Another parishioner, Zimbabwean student Thandeka Sweety, said the church must not relax its principles. "Gay marriage?" she said. "Oh my God. It's not what God allows. It's illegal. In Zimbabwe, there are no gay people, or hardly any."

Cardinal Wilfrid Napier, a leader of the Catholic Church in South Africa, wrote in a Catholic newspaper this month that it would be "totally unreasonable" to expect an African pope to bring the church "up to date" on issues such as same-sex marriage or the "absolute equality of men and women." Instead, an African pope would bring "a strong sense of family" into the church, he said.
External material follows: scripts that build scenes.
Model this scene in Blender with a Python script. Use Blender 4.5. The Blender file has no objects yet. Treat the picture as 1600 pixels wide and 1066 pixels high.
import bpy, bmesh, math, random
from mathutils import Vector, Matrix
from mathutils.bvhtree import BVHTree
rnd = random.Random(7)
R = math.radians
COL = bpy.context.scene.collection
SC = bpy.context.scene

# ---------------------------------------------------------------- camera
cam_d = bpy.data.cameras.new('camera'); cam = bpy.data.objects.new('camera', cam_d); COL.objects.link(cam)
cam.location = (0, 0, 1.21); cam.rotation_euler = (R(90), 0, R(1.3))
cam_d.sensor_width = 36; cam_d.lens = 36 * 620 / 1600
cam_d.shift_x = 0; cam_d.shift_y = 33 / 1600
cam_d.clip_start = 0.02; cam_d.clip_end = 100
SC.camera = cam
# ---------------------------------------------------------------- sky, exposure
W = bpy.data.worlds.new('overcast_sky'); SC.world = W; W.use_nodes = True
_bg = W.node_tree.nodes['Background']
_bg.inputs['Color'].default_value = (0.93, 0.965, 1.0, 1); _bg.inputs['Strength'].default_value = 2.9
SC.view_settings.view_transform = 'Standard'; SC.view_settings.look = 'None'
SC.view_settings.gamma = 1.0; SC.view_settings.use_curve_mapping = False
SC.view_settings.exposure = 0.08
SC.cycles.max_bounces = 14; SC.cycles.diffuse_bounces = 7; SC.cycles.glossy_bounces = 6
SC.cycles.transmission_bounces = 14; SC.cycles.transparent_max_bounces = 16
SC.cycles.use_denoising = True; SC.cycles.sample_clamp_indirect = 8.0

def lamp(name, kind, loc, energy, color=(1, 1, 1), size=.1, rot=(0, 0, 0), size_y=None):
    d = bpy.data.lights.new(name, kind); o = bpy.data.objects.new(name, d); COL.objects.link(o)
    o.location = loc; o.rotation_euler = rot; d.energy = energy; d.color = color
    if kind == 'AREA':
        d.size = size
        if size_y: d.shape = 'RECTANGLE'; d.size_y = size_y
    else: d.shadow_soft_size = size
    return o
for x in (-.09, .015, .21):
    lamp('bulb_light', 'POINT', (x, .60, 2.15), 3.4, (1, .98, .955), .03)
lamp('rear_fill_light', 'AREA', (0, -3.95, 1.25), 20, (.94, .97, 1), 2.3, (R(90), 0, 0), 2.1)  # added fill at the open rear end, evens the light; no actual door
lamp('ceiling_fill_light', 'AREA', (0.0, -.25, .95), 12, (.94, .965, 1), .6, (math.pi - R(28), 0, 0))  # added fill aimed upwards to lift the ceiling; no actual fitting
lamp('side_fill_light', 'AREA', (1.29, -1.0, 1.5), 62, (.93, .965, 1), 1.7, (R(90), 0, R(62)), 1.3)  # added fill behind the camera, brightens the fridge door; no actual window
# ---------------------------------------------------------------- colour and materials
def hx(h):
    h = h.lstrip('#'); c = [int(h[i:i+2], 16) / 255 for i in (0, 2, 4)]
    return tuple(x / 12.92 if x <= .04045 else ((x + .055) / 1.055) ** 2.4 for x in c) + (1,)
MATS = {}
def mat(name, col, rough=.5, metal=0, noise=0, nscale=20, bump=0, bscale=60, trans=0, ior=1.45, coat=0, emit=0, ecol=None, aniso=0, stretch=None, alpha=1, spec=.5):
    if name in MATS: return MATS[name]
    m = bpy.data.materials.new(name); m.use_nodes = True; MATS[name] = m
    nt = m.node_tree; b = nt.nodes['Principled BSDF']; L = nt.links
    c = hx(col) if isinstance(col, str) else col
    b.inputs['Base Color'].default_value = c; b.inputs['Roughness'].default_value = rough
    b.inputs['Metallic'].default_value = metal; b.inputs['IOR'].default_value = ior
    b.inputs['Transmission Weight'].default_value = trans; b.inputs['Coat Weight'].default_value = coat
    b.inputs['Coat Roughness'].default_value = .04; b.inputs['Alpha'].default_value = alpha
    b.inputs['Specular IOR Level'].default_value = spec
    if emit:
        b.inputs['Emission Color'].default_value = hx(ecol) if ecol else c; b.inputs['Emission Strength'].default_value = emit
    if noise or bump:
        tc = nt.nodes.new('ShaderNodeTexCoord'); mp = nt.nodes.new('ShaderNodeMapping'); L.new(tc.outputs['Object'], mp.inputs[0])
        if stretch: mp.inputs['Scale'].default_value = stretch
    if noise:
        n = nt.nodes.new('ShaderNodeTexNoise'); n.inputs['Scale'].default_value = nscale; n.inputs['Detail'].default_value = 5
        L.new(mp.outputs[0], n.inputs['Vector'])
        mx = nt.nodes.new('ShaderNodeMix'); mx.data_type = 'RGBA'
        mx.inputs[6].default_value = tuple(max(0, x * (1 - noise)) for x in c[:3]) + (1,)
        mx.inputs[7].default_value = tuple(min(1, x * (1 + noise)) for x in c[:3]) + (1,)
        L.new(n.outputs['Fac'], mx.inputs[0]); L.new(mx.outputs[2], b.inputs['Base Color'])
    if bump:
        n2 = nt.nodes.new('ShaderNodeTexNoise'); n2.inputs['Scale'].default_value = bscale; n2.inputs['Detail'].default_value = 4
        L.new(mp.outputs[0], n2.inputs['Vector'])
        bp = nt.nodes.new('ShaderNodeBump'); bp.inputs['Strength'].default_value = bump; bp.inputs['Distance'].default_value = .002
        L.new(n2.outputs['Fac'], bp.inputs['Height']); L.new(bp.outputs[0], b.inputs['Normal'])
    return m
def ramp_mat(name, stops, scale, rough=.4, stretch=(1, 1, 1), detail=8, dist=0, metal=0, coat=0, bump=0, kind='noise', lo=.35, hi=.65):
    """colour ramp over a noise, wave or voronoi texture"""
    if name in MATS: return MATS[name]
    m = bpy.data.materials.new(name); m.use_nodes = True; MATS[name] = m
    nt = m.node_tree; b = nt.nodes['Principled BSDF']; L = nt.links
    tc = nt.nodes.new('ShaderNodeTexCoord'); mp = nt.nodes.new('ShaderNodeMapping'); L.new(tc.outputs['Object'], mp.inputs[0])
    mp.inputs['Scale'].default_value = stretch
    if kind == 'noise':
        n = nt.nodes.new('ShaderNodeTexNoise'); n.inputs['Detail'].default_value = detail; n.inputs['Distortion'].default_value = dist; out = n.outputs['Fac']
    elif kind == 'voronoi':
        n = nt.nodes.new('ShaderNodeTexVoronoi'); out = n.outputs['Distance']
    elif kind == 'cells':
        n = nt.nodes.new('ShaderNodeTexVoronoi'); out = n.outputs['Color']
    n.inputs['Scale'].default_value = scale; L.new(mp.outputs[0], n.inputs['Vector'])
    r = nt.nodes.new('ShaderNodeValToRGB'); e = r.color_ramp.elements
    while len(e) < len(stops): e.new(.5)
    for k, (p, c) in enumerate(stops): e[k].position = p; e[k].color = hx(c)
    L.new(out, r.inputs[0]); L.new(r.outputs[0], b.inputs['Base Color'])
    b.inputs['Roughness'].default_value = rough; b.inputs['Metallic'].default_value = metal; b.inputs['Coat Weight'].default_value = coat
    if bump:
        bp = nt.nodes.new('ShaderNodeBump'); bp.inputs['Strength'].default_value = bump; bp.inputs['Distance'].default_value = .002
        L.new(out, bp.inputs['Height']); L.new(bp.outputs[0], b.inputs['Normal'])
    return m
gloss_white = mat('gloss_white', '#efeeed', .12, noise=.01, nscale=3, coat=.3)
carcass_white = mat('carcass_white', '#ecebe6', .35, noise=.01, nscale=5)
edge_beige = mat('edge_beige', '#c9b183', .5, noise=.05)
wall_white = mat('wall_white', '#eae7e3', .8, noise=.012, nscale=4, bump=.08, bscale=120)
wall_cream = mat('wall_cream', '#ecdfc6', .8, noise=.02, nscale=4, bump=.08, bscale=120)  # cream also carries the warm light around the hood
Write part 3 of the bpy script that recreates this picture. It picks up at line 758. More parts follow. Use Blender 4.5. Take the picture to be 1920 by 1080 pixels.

Cardinal Peter Turkson of Ghana, ranked by some bookmakers this week as a leading candidate to become pope, revealed his cultural ideology in a recent television interview when he said that the Catholic sexual abuse scandals would never spread to Africa because homosexuality is a "taboo" in African culture. He also provoked criticism at a church gathering by playing an alarmist video claiming that France and Germany would become Muslim countries because of a high Muslim birth rate.